A modern camera, even one in a phone, can take an extremely clear picture and it does it at the blink of an eye. 
For some years I have been using digital photography to capture large or delicate originals, including artworks, maps and three dimensional objects.

I have the advantage of a high resolution DSLR, professional studio lighting and accessories and a gaming spec pc to handle the editing of very large files. That and of course many decades of experience behind the lens understanding how light falls on surfaces, and how that related colour can be reproduced on paper. Not the resources of your average print shop, but it has made me realise how far the poor scanner has fallen behind.
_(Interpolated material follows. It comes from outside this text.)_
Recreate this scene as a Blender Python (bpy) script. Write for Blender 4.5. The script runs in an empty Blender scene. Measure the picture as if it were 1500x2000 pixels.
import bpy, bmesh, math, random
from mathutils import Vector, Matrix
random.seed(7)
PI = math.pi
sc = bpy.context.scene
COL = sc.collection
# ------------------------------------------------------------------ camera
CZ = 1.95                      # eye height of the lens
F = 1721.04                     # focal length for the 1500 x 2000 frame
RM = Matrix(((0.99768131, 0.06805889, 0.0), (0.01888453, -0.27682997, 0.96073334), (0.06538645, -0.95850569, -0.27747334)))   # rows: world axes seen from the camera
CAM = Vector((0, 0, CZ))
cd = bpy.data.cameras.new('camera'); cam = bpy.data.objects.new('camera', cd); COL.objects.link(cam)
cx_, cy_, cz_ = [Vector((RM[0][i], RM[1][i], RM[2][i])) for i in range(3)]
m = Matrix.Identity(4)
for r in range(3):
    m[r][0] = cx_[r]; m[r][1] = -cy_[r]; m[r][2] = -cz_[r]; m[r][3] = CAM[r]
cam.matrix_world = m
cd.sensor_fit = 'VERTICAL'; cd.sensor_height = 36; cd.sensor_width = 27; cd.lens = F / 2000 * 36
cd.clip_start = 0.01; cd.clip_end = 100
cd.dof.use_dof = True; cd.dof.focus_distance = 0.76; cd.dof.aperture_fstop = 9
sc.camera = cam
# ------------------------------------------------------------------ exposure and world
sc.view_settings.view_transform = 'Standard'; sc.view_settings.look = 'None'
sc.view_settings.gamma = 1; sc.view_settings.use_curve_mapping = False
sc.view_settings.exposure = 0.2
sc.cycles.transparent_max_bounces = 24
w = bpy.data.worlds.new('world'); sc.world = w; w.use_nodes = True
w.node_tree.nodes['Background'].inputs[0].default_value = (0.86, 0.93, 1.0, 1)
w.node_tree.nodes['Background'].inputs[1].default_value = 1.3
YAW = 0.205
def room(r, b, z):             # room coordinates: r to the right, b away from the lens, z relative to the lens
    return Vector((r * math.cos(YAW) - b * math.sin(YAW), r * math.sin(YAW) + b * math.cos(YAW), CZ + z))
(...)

In theory, AI introduced into a scanner should be able to better understand and reproduce the original, rather than having to do it post capture in software like Photoshop and Lightroom which are years ahead in terms of pixel information. Whatever file type you choose, a scan comes effectively pre-processed by the scanner so you have to manually adjust and correct any exposure deviations. Top end cameras can shoot a RAW format that comes virtually untouched so has a much greater window for colour and clarity for example.

Scanners also scan in a single pass, producing a directional shadow on anything with a relief or texture, and while editing software can work magic to stitch together several parts of a larger image with merging technology, unless you can scan those parts in the same plane any irregular cast will completely ruin it.
All in all Artificial Intelligence still has plenty to learn, so it will be an interesting adventure.